No more ticket clipping for train conductors

The 150-year-old tradition of ticket clipping is to be phased out over health and safety concerns

Conductors on trains across the UK will soon no longer be clipping passengers’ tickets, so that they “won’t get sore wrists”, amid health and safety fears.

After health and safety demands were made by a number of front-line staff, the 150-year-old tradition is set to be phased out, according to Abellio Greater Anglia.

Health and safety sparks ticket clipping ban

Train conductors on Great Anglia services will no longer clip tickets

On one journey alone, employees have to deal with up to 600 travellers and as well as sore wrists, the litter the hole punch creates on trains, is also seen as a big issue.

According to the company, the new move throughout the UK to introduce e-tickets has played a major part in the decision to scrap ticket clipping.

The traditional method of ticket clipping was coming to its natural end, as passengers were now showing their tickets to the conductor via their mobile phone or tablet, or printed out at home, said the operator.
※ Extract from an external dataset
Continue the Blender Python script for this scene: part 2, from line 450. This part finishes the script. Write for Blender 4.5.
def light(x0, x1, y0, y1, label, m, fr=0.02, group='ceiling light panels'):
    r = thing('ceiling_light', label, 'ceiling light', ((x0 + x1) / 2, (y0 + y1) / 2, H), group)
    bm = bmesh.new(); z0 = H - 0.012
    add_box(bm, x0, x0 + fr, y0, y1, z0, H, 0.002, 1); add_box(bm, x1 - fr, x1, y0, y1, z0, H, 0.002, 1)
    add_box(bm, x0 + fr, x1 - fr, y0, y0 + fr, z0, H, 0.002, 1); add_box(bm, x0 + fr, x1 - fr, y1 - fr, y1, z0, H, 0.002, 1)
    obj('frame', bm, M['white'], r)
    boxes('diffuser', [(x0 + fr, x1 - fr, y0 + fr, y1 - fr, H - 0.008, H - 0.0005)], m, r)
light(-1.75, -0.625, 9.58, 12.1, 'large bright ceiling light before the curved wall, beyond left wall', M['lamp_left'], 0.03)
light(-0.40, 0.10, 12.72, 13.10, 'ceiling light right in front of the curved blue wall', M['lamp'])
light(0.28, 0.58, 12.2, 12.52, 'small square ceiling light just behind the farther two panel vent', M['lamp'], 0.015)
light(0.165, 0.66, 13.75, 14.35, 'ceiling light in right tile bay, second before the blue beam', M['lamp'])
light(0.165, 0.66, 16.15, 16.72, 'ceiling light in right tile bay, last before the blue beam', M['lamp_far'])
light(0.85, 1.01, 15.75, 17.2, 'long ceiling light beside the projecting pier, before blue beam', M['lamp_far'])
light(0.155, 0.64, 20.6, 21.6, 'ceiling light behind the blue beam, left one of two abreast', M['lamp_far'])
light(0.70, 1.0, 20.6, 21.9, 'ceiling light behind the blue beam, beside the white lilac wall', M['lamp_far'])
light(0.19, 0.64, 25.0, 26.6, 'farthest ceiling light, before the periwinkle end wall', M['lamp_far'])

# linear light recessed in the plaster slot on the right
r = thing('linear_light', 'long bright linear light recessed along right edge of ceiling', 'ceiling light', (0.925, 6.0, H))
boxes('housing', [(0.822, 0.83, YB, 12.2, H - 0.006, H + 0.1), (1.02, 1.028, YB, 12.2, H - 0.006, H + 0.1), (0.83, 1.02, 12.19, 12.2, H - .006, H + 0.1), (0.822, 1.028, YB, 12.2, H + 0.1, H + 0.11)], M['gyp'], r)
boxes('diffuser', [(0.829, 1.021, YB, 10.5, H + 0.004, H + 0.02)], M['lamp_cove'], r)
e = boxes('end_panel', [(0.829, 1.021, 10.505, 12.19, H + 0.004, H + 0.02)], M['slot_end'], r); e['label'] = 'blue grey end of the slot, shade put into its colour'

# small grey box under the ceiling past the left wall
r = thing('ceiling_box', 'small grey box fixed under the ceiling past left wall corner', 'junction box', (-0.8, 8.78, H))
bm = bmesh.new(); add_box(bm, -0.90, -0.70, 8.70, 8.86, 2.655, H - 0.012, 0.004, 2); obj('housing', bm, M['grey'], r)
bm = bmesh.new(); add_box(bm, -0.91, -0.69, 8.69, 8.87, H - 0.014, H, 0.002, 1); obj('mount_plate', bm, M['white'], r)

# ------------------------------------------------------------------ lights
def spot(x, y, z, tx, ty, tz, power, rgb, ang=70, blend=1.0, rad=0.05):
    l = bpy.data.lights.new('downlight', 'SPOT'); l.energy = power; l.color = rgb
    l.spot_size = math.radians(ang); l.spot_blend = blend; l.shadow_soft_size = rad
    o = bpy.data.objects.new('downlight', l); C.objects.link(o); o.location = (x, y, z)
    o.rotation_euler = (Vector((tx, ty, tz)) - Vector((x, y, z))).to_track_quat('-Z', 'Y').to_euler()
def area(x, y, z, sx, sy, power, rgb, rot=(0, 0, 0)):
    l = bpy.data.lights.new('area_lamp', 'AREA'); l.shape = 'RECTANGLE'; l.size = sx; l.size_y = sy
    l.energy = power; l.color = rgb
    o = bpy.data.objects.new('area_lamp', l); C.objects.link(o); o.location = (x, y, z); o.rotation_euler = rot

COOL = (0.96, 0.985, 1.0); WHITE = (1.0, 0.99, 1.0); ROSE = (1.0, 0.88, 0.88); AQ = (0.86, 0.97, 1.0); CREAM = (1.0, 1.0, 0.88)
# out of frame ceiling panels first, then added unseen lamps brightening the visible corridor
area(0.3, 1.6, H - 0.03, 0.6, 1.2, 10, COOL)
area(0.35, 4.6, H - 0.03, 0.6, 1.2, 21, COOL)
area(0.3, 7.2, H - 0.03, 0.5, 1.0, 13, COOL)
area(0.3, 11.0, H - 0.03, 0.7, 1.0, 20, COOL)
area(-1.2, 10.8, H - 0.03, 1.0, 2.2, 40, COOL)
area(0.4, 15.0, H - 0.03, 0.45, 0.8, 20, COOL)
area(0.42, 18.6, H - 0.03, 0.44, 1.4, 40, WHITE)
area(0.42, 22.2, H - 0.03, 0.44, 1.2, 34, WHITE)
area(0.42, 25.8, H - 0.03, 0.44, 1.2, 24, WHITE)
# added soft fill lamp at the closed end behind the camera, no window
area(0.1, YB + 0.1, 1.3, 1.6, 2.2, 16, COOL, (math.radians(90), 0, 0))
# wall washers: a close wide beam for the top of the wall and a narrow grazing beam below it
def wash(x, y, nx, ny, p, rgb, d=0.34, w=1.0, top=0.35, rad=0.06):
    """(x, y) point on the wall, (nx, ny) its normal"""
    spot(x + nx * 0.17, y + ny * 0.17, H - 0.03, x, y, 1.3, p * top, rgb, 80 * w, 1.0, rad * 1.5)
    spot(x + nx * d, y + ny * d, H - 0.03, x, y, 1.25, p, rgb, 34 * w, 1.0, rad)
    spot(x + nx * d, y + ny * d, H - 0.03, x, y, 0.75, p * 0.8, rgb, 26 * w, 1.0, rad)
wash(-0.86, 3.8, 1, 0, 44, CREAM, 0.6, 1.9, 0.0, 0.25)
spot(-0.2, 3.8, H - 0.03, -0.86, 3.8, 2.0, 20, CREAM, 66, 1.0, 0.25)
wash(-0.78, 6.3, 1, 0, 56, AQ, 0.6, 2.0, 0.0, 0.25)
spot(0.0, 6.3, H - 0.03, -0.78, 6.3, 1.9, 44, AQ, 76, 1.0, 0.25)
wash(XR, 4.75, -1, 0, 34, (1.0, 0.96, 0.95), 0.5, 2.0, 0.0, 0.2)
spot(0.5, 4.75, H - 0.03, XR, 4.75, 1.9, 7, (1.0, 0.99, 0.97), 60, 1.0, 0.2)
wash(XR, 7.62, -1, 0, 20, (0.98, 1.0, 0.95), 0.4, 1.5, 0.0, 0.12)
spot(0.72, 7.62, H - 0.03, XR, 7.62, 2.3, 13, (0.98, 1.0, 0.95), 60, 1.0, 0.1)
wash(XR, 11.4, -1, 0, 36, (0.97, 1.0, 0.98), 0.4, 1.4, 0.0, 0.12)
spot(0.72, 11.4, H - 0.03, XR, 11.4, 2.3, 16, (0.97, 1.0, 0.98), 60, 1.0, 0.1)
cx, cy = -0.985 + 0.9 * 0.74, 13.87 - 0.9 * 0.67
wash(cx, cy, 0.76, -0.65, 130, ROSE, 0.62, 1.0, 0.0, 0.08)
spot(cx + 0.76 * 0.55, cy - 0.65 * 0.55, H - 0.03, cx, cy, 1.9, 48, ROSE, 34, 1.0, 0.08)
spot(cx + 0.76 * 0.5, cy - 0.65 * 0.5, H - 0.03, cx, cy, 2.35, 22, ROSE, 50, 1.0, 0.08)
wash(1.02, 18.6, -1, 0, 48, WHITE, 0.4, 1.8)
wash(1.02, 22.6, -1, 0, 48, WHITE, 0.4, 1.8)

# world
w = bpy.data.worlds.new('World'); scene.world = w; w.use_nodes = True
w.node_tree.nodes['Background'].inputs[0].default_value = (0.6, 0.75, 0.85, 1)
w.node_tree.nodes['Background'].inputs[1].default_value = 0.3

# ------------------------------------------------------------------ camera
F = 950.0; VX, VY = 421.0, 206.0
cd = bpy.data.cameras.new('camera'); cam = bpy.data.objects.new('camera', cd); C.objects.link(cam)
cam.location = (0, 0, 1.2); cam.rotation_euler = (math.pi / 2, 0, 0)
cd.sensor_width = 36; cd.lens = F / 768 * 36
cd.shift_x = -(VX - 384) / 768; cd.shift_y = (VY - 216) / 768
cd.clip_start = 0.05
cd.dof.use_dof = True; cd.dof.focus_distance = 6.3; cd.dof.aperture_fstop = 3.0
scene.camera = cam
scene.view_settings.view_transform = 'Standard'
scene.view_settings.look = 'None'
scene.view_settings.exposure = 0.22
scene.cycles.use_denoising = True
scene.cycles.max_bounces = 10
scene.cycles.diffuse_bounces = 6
Train conductors now have to use a different way of marking passengers tickets, such as drawing a cross.

A spokeswoman for Abellio Greater Anglia said: “An increasing number of people are using mobile, print at home and smart ticketing options for their journey, for which, the clippers are obsolete.”

”In addition, as a response to requests from our front-line colleagues, we are phasing out the use of clippers and will be using alternative methods of marking checked tickets.”

After being made obsolete, the clipping machines will be donated to the local heritage railway lines.

Other such crazy health and safety bans in recent years include bumper cars banned from bumping into one another; a pub drinker refused a beer in a glass that had a handle; and school children not allowed to watch the solar eclipse even with protective glasses!